**Collected material**

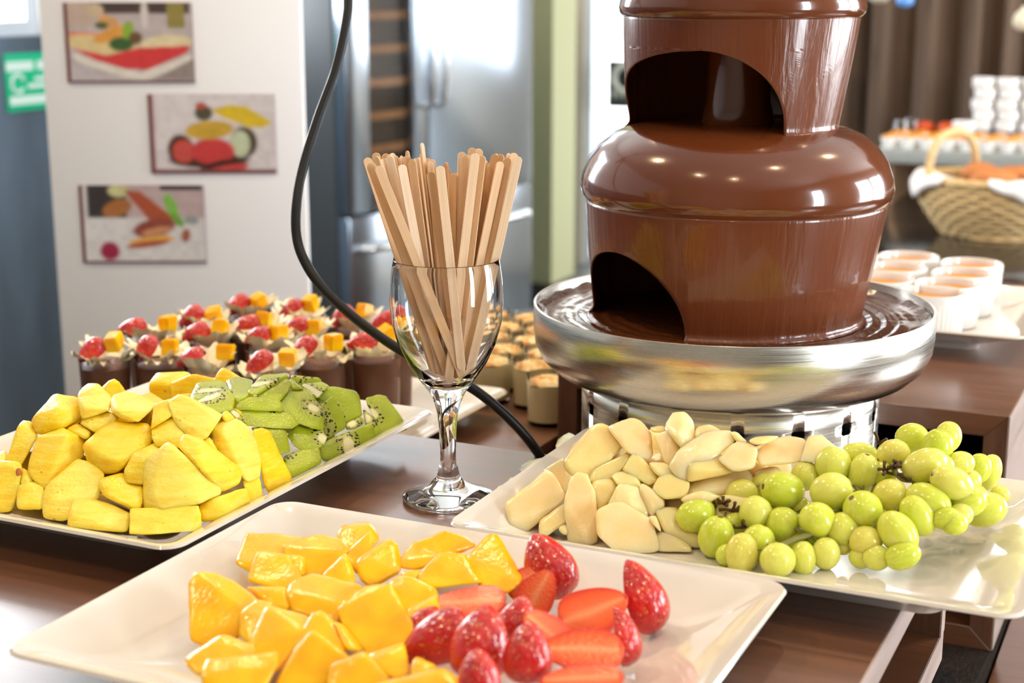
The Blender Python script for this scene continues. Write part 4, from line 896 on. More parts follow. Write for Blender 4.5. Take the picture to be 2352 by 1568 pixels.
MANGO = [
 ('G', '383,372,.1 430,250,.7 560,252,.9 692,272,.9 612,300,.3 590,342,.1 480,345,0 450,412,0', 'farthest corner one of the heap, on the bare platter side'),
 ('G', '598,302,.3 700,268,.8 760,258,.9 842,280,.8 872,322,.4 720,455,0 678,440,0 612,352,.1', 'wide one behind the first steep block, in the back row'),
 ('G', '832,242,.4 860,214,.8 982,194,1 1018,270,.6 990,302,.2 880,315,0 845,283,.1', 'topmost small one with a frosted tip'),
 ('G', '868,335,.3 980,240,.5 992,302,.3 922,425,.1 908,372,.1', 'thin leaning one below the frosted tip'),
 ('G', '918,365,0 1000,300,.4 1060,268,.9 1102,300,.8 1115,412,.2 982,485,0 938,442,0', 'rounded block with beads of juice, behind the gap in the back row'),
 ('G', '758,442,0 870,330,.4 912,442,.1 900,495,0 800,478,0', 'bright triangular one in front of the leaning one'),
 ('G', '438,455,.1 480,330,.6 602,350,.7 668,452,.2 590,492,-.1 460,445,0', 'steep block in front of the farthest corner one'),
 ('G', '418,485,.5 600,488,.5 622,592,.2 530,575,.2', 'low wet one below the steep block'),
 ('G', '178,485,.3 200,430,.7 290,440,.9 362,470,.8 468,550,.5 420,602,.1 395,695,.1 250,738,0 183,712,0', 'large lone block at the bare side of the platter, casting a shadow'),
 ('G', '608,505,.1 650,458,.6 720,430,1 822,450,1 935,482,.8 852,562,-.1 842,655,0 640,592,0', 'broad one with a blazing wet top, in the middle'),
 ('G', '848,595,.1 960,498,.8 1070,488,.9 1152,642,.3 1152,725,.1 980,785,-.2 940,702,-.1 868,645,0', 'big cube next to the large strawberry'),
 ('G', '395,695,.4 400,600,.6 470,548,.9 542,560,.8 500,625,.3 440,745,0', 'narrow one between the lone block and the glossy cube'),
 ('G', '438,745,.1 490,640,.5 520,578,.9 682,620,.9 712,642,.8 690,685,.2 610,805,0 560,865,-.1', 'glossy cube with a white shine, front of the lone block'),
 ('G', '638,745,.2 720,608,.7 760,598,.8 812,640,.7 875,755,.4 800,835,0 640,795,0', 'peaked one next to the glossy cube'),
 ('G', '565,915,.1 640,780,.4 720,690,.4 820,760,.3 872,805,.3 742,950,0 580,985,0', 'long one sloping to the front edge of the frame'),
 ('G', '148,812,.3 310,700,.8 440,748,.6 472,795,.3 250,885,-.1 190,872,0', 'wedge nearest the wet shine on the platter'),
 ('G', '233,872,.1 260,818,.5 540,788,.8 552,832,.5 480,960,0 250,985,0', 'flat topped one lowest at the bare side'),
 ('G', '798,842,.5 960,778,.4 1062,892,.1 980,985,0 790,985,0', 'pointed one at the front below the big cube'),
 ('G', '968,792,.5 1130,738,.7 1152,872,.3 1070,895,.1 1000,815,.1', 'shaded square one in front of the big cube'),
 ('G', '1118,365,.1 1180,290,.6 1310,240,1.1 1400,268,1 1452,302,.7 1330,322,.2 1200,402,0 1130,392,0', 'broad back one on the strawberry side'),
 ('G', '1198,435,.1 1290,340,.5 1402,343,.6 1472,462,.2 1280,485,-.1 1210,472,0', 'one with a frothy white edge, before the broad back one'),
 ('G', '1418,355,.2 1510,258,1 1552,253,1.1 1664,442,.5 1600,505,.1 1480,485,0', 'bright yellow peak beside the upright strawberry'),
 ('G', '1058,475,.3 1120,438,.7 1180,450,.7 1282,502,.4 1270,645,.1 1140,585,0', 'shaded one behind the big cube'),
 ('G', '1128,412,.6 1212,408,.6 1180,455,.4 1120,442,.4', 'small one tucked under the broad back one'),
 ('G', '1158,880,.3 1180,798,.6 1282,840,.5 1200,905,0', 'small point poking up by the front strawberries'),
 ('G', '978,930,.1 1300,848,.7 1352,890,.6 1395,985,.2 980,990,0', 'long wet one along the front, under the small point'),
 ('G', '808,642,.8 862,652,.9 952,775,.5 870,765,.3', 'narrow side of one behind the peaked one'),
 ('G', '1138,595,.3 1270,520,.7 1302,625,.4 1160,655,.1', 'one half buried behind the dark strawberry'),
 ('G', '588,342,.8 682,350,.8 692,435,.5 640,425,.4', 'orange one hidden behind the steep block'),
]
for k, s, lab in MANGO: chunk('mango_cube', k, s, 'mango cube, ' + lab, 'mango', 'mango cubes', M['mango'], surf_mango, bev=0.0030, back=2.6, seg=2, amp=.0004, grow=1.15, soft=2, relief=1.8, follow=.3)

def buried(name, label, cat, group, mt, surf, spots, size, depth, bev):
    for (x, y) in spots:
        bm = bmesh.new(); c = Vector((x, y, max(surf(x, y) - depth, PLZ + size*.55))); q = Matrix.Rotation(R.uniform(0, 3), 3, 'X') @ Matrix.Rotation(R.uniform(0, 3), 3, 'Z')
        for sx in (-1, 1):
            for sy in (-1, 1):
                for sz in (-1, 1):
                    v = q @ (Vector((sx*R.uniform(.7, 1.1), sy*R.uniform(.7, 1.2), sz*R.uniform(.6, 1))) * size * .62); v.z = max(v.z, PLZ - c.z); bm.verts.new(v)
        bmesh.ops.convex_hull(bm, input=bm.verts[:]); finish(bm, bev, 2, .0004)
        me = bpy.data.meshes.new(name); bm.to_mesh(me); bm.free(); tag(link(name, me, mt, None, True, c), label, cat, group)
def grid(x0, x1, y0, y1, nx_, ny_): return [(x0 + (x1-x0)*(i+.5)/nx_ + R.uniform(-.006, .006), y0 + (y1-y0)*(j+.5)/ny_ + R.uniform(-.006, .006)) for i in range(nx_) for j in range(ny_)]
buried('pineapple_chunk', 'pineapple chunk buried inside the heap, glimpsed only in the gaps', 'pineapple', 'buried pineapple chunks', M['pineapple'], surf_pine, grid(-.82, -.66, .83, .96, 4, 3) + grid(-.80, -.72, .97, 1.04, 3, 1), .026, .040, .003)
buried('kiwi_slice', 'kiwi slice buried inside the heap, glimpsed only in the gaps', 'kiwi', 'buried kiwi slices', M['kiwi'], surf_kiwi, grid(-.70, -.645, .99, 1.08, 2, 3), .022, .030, .003)
buried('melon_chunk', 'melon chunk buried inside the heap, glimpsed only in the gaps', 'melon', 'buried melon chunks', M['melon'], surf_melon, grid(-.40, -.27, .95, 1.07, 4, 3), .024, .040, .004)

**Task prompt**
Every line should be retyped exactly, with the pictures omitted.

**Final answer**
The Blender Python script for this scene continues. Write part 4, from line 896 on. More parts follow. Write for Blender 4.5. Take the picture to be 2352 by 1568 pixels.
MANGO = [
 ('G', '383,372,.1 430,250,.7 560,252,.9 692,272,.9 612,300,.3 590,342,.1 480,345,0 450,412,0', 'farthest corner one of the heap, on the bare platter side'),
 ('G', '598,302,.3 700,268,.8 760,258,.9 842,280,.8 872,322,.4 720,455,0 678,440,0 612,352,.1', 'wide one behind the first steep block, in the back row'),
 ('G', '832,242,.4 860,214,.8 982,194,1 1018,270,.6 990,302,.2 880,315,0 845,283,.1', 'topmost small one with a frosted tip'),
 ('G', '868,335,.3 980,240,.5 992,302,.3 922,425,.1 908,372,.1', 'thin leaning one below the frosted tip'),
 ('G', '918,365,0 1000,300,.4 1060,268,.9 1102,300,.8 1115,412,.2 982,485,0 938,442,0', 'rounded block with beads of juice, behind the gap in the back row'),
 ('G', '758,442,0 870,330,.4 912,442,.1 900,495,0 800,478,0', 'bright triangular one in front of the leaning one'),
 ('G', '438,455,.1 480,330,.6 602,350,.7 668,452,.2 590,492,-.1 460,445,0', 'steep block in front of the farthest corner one'),
 ('G', '418,485,.5 600,488,.5 622,592,.2 530,575,.2', 'low wet one below the steep block'),
 ('G', '178,485,.3 200,430,.7 290,440,.9 362,470,.8 468,550,.5 420,602,.1 395,695,.1 250,738,0 183,712,0', 'large lone block at the bare side of the platter, casting a shadow'),
 ('G', '608,505,.1 650,458,.6 720,430,1 822,450,1 935,482,.8 852,562,-.1 842,655,0 640,592,0', 'broad one with a blazing wet top, in the middle'),
 ('G', '848,595,.1 960,498,.8 1070,488,.9 1152,642,.3 1152,725,.1 980,785,-.2 940,702,-.1 868,645,0', 'big cube next to the large strawberry'),
 ('G', '395,695,.4 400,600,.6 470,548,.9 542,560,.8 500,625,.3 440,745,0', 'narrow one between the lone block and the glossy cube'),
 ('G', '438,745,.1 490,640,.5 520,578,.9 682,620,.9 712,642,.8 690,685,.2 610,805,0 560,865,-.1', 'glossy cube with a white shine, front of the lone block'),
 ('G', '638,745,.2 720,608,.7 760,598,.8 812,640,.7 875,755,.4 800,835,0 640,795,0', 'peaked one next to the glossy cube'),
 ('G', '565,915,.1 640,780,.4 720,690,.4 820,760,.3 872,805,.3 742,950,0 580,985,0', 'long one sloping to the front edge of the frame'),
 ('G', '148,812,.3 310,700,.8 440,748,.6 472,795,.3 250,885,-.1 190,872,0', 'wedge nearest the wet shine on the platter'),
 ('G', '233,872,.1 260,818,.5 540,788,.8 552,832,.5 480,960,0 250,985,0', 'flat topped one lowest at the bare side'),
 ('G', '798,842,.5 960,778,.4 1062,892,.1 980,985,0 790,985,0', 'pointed one at the front below the big cube'),
 ('G', '968,792,.5 1130,738,.7 1152,872,.3 1070,895,.1 1000,815,.1', 'shaded square one in front of the big cube'),
 ('G', '1118,365,.1 1180,290,.6 1310,240,1.1 1400,268,1 1452,302,.7 1330,322,.2 1200,402,0 1130,392,0', 'broad back one on the strawberry side'),
 ('G', '1198,435,.1 1290,340,.5 1402,343,.6 1472,462,.2 1280,485,-.1 1210,472,0', 'one with a frothy white edge, before the broad back one'),
 ('G', '1418,355,.2 1510,258,1 1552,253,1.1 1664,442,.5 1600,505,.1 1480,485,0', 'bright yellow peak beside the upright strawberry'),
 ('G', '1058,475,.3 1120,438,.7 1180,450,.7 1282,502,.4 1270,645,.1 1140,585,0', 'shaded one behind the big cube'),
 ('G', '1128,412,.6 1212,408,.6 1180,455,.4 1120,442,.4', 'small one tucked under the broad back one'),
 ('G', '1158,880,.3 1180,798,.6 1282,840,.5 1200,905,0', 'small point poking up by the front strawberries'),
 ('G', '978,930,.1 1300,848,.7 1352,890,.6 1395,985,.2 980,990,0', 'long wet one along the front, under the small point'),
 ('G', '808,642,.8 862,652,.9 952,775,.5 870,765,.3', 'narrow side of one behind the peaked one'),
 ('G', '1138,595,.3 1270,520,.7 1302,625,.4 1160,655,.1', 'one half buried behind the dark strawberry'),
 ('G', '588,342,.8 682,350,.8 692,435,.5 640,425,.4', 'orange one hidden behind the steep block'),
]
for k, s, lab in MANGO: chunk('mango_cube', k, s, 'mango cube, ' + lab, 'mango', 'mango cubes', M['mango'], surf_mango, bev=0.0030, back=2.6, seg=2, amp=.0004, grow=1.15, soft=2, relief=1.8, follow=.3)

def buried(name, label, cat, group, mt, surf, spots, size, depth, bev):
    for (x, y) in spots:
        bm = bmesh.new(); c = Vector((x, y, max(surf(x, y) - depth, PLZ + size*.55))); q = Matrix.Rotation(R.uniform(0, 3), 3, 'X') @ Matrix.Rotation(R.uniform(0, 3), 3, 'Z')
        for sx in (-1, 1):
            for sy in (-1, 1):
                for sz in (-1, 1):
                    v = q @ (Vector((sx*R.uniform(.7, 1.1), sy*R.uniform(.7, 1.2), sz*R.uniform(.6, 1))) * size * .62); v.z = max(v.z, PLZ - c.z); bm.verts.new(v)
        bmesh.ops.convex_hull(bm, input=bm.verts[:]); finish(bm, bev, 2, .0004)
        me = bpy.data.meshes.new(name); bm.to_mesh(me); bm.free(); tag(link(name, me, mt, None, True, c), label, cat, group)
def grid(x0, x1, y0, y1, nx_, ny_): return [(x0 + (x1-x0)*(i+.5)/nx_ + R.uniform(-.006, .006), y0 + (y1-y0)*(j+.5)/ny_ + R.uniform(-.006, .006)) for i in range(nx_) for j in range(ny_)]
buried('pineapple_chunk', 'pineapple chunk buried inside the heap, glimpsed only in the gaps', 'pineapple', 'buried pineapple chunks', M['pineapple'], surf_pine, grid(-.82, -.66, .83, .96, 4, 3) + grid(-.80, -.72, .97, 1.04, 3, 1), .026, .040, .003)
buried('kiwi_slice', 'kiwi slice buried inside the heap, glimpsed only in the gaps', 'kiwi', 'buried kiwi slices', M['kiwi'], surf_kiwi, grid(-.70, -.645, .99, 1.08, 2, 3), .022, .030, .003)
buried('melon_chunk', 'melon chunk buried inside the heap, glimpsed only in the gaps', 'melon', 'buried melon chunks', M['melon'], surf_melon, grid(-.40, -.27, .95, 1.07, 4, 3), .024, .040, .004)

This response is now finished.